Thursday, May 29, 2008

Alexander Courage Dead At 88


Legendary composer Alexander Courage has passed away at the age of 88. Courage will always be remembered as the composer of the now iconic theme for the original "Star Trek".
Courage's eight-note brass signature for the Enterprise may be the single best-known fanfare in the world. When told that more people know it than know Aaron Copland's Fanfare for the Common Man, Courage – in his typically self-deprecating fashion – said that must surely be an exaggeration.

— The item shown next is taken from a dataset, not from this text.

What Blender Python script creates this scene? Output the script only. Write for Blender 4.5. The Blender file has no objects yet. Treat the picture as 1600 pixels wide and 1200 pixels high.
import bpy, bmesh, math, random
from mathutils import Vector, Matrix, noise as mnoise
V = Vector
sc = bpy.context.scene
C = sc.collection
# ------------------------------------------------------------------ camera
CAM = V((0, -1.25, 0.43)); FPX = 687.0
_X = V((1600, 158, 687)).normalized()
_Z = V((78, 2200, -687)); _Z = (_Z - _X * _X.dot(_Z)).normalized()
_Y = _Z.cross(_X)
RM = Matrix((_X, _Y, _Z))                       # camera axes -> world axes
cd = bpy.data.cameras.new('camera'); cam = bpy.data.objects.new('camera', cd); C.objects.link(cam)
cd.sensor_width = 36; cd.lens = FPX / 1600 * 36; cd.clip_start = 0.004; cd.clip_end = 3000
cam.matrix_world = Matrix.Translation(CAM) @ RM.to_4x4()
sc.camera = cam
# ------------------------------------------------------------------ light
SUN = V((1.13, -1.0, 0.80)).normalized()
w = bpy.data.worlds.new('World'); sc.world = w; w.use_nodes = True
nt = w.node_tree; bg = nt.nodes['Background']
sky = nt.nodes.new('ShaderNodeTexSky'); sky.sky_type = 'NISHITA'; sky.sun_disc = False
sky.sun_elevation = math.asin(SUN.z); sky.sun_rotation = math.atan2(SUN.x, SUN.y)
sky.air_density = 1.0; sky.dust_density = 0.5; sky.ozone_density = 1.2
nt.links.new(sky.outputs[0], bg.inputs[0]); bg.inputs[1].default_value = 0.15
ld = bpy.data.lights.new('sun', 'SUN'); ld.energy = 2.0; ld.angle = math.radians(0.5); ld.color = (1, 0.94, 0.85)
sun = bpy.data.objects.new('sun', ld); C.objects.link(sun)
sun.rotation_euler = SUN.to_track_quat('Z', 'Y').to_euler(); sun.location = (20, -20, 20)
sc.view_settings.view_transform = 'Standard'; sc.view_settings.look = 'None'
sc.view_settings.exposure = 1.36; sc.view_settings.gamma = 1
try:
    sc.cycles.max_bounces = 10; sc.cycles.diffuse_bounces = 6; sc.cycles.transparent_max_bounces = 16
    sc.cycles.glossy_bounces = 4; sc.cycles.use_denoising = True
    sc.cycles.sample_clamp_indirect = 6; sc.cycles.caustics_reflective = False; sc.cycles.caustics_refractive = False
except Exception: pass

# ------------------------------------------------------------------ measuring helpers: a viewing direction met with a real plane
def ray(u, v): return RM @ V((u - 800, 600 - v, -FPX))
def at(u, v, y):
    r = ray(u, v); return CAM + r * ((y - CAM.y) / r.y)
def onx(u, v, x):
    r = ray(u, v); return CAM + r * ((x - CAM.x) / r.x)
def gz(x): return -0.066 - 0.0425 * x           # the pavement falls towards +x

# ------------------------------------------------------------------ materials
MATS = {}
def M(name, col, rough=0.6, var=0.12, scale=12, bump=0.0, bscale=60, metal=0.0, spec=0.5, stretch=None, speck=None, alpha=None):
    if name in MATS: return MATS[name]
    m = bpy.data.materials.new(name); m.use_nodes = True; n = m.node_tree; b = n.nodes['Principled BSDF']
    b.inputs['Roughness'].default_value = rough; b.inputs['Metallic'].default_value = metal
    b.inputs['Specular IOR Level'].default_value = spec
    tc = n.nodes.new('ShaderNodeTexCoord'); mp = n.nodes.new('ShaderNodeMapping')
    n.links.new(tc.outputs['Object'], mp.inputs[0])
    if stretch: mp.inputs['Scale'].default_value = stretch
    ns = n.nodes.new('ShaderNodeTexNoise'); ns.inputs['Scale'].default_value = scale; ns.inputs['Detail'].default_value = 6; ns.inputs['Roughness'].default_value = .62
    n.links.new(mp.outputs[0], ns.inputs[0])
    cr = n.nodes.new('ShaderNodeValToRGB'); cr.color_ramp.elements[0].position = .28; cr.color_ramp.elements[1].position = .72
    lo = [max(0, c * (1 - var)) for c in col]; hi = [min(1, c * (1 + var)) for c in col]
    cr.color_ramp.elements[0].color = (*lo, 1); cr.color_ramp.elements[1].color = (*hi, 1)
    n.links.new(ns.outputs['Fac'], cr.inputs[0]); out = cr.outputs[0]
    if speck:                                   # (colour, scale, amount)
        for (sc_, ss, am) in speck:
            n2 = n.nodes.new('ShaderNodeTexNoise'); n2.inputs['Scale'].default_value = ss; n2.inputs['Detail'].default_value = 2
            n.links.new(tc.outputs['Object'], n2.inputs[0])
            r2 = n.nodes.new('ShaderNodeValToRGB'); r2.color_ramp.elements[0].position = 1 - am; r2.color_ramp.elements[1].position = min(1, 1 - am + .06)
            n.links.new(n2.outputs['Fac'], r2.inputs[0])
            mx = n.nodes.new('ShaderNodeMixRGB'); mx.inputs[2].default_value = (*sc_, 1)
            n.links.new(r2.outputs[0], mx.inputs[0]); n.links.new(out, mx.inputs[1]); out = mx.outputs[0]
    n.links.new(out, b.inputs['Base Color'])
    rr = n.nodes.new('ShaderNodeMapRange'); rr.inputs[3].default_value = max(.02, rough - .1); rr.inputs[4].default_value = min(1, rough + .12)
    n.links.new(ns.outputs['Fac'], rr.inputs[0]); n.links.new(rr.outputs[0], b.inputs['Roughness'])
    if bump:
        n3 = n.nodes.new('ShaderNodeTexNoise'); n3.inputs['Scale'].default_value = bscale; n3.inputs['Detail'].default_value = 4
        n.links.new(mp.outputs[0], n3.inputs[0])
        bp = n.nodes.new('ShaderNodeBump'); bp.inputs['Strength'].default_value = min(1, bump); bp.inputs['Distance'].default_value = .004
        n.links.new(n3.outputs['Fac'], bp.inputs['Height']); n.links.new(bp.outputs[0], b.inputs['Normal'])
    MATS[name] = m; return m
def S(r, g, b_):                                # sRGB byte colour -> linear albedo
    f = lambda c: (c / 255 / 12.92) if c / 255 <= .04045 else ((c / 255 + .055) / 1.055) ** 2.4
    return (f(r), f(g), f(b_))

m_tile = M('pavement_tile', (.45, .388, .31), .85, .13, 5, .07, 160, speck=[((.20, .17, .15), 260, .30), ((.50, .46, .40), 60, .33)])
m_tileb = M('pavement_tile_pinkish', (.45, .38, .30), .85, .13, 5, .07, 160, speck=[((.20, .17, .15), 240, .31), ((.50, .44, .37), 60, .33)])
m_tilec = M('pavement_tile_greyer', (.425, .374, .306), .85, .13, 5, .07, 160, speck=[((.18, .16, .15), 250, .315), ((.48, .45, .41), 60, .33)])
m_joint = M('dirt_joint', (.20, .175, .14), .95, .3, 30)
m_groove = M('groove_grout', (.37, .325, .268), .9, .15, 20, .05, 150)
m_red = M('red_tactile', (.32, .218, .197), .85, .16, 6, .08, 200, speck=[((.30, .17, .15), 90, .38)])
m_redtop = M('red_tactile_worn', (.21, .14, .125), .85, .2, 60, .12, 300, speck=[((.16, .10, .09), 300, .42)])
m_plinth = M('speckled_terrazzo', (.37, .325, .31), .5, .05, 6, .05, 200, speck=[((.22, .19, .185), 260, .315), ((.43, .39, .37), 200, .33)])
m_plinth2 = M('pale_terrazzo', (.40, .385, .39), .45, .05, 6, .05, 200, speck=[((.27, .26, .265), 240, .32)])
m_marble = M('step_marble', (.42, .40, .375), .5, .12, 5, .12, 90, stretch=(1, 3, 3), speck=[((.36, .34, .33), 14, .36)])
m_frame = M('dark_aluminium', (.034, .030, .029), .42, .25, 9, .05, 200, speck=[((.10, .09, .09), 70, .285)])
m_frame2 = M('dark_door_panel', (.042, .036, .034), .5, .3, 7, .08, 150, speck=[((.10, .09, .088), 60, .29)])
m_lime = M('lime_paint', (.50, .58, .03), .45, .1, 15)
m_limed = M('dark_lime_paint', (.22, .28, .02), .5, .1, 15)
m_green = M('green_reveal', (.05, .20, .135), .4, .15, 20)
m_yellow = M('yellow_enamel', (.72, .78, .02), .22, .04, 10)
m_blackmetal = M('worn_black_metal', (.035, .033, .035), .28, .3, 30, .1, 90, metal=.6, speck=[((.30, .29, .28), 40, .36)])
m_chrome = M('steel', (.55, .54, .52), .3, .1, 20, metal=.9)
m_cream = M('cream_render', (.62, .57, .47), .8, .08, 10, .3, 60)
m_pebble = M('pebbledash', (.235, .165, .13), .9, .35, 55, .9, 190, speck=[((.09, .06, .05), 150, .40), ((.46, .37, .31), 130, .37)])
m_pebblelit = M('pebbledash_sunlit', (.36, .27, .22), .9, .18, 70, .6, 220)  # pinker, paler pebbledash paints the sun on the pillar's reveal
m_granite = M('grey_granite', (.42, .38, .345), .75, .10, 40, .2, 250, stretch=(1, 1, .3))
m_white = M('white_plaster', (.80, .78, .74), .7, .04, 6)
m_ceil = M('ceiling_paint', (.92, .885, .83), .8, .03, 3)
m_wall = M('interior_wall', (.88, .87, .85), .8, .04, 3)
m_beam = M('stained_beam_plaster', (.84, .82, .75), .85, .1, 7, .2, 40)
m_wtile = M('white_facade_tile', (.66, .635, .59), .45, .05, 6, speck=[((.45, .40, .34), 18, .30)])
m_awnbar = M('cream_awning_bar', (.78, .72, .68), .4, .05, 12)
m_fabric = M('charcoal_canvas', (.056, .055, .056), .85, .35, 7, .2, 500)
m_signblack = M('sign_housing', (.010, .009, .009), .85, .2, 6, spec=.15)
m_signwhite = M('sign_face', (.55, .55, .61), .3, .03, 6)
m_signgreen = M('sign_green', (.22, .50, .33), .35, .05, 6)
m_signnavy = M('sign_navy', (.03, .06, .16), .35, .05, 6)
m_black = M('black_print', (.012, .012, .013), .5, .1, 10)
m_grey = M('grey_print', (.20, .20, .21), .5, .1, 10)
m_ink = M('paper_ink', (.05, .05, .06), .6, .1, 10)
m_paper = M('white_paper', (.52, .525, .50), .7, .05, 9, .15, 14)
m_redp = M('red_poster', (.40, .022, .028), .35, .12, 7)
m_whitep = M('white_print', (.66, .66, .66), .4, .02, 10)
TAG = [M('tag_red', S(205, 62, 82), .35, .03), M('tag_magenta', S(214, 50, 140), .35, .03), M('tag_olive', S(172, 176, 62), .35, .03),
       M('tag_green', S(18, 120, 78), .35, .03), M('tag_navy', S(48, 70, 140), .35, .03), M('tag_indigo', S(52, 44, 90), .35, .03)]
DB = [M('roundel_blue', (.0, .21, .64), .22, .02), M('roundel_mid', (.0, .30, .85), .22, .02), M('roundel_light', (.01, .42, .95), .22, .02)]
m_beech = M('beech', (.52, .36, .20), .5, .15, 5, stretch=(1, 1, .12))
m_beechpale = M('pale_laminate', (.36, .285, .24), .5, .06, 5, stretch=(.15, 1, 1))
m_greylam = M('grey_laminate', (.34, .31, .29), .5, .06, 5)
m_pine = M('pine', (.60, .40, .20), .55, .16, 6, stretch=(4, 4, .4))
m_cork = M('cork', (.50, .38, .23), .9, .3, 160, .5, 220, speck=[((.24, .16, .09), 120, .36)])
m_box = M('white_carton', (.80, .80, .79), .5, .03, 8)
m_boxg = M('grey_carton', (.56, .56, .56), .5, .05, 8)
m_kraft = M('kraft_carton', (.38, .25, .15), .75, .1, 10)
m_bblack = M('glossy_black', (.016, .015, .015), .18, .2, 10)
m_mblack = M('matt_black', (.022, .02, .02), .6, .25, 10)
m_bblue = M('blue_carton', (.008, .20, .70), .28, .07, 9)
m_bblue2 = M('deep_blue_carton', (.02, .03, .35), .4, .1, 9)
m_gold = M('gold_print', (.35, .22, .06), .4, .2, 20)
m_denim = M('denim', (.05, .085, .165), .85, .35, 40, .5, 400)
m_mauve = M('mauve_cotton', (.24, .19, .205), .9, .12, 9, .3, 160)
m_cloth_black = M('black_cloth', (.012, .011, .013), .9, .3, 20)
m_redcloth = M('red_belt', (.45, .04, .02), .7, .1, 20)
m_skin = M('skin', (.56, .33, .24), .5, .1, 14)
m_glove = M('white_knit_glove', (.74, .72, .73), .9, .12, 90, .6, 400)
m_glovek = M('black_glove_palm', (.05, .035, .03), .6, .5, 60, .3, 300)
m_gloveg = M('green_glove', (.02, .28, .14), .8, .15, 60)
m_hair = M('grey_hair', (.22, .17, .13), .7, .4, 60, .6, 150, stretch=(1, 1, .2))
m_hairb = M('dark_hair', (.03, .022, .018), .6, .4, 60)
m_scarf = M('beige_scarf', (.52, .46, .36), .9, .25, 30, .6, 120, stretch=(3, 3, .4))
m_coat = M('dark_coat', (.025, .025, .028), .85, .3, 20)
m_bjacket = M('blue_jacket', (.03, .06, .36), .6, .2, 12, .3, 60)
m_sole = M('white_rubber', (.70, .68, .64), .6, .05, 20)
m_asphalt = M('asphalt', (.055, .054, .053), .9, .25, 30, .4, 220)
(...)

Courage's fanfare for the Starship Enterprise, written in 1965 for the first of two Star Trek pilots, was heard throughout the three original seasons of the show and has been reprised in all of the Trek feature films and several of the TV series, especially Star Trek: The Next Generation in the 1980s and '90s.


Courage’s credits range from musicals like "Seven Brides for Seven Brothers", "Singin’ in the Rain", "Oklahoma!" and "Guys and Dolls" (all of which he wrote arrangements for) to episodes of "Lost in Space" and "Voyage to the Bottom of the Sea", and the score to "Superman IV: The Quest For Peace".He also scored a handful of films in the late 1950s, including "Arthur Penn's The Left-Handed Gun" and such drive-in fare as "Shake, Rattle and Rock" and "Hot Rod Rumble". But television became Courage's primary outlet for composition, including various episodes of M Squad, Wagon Train and "The Alfred Hitchcock Hour" at Universal, "National Velvet" at MGM and "The Untouchables" at Desilu.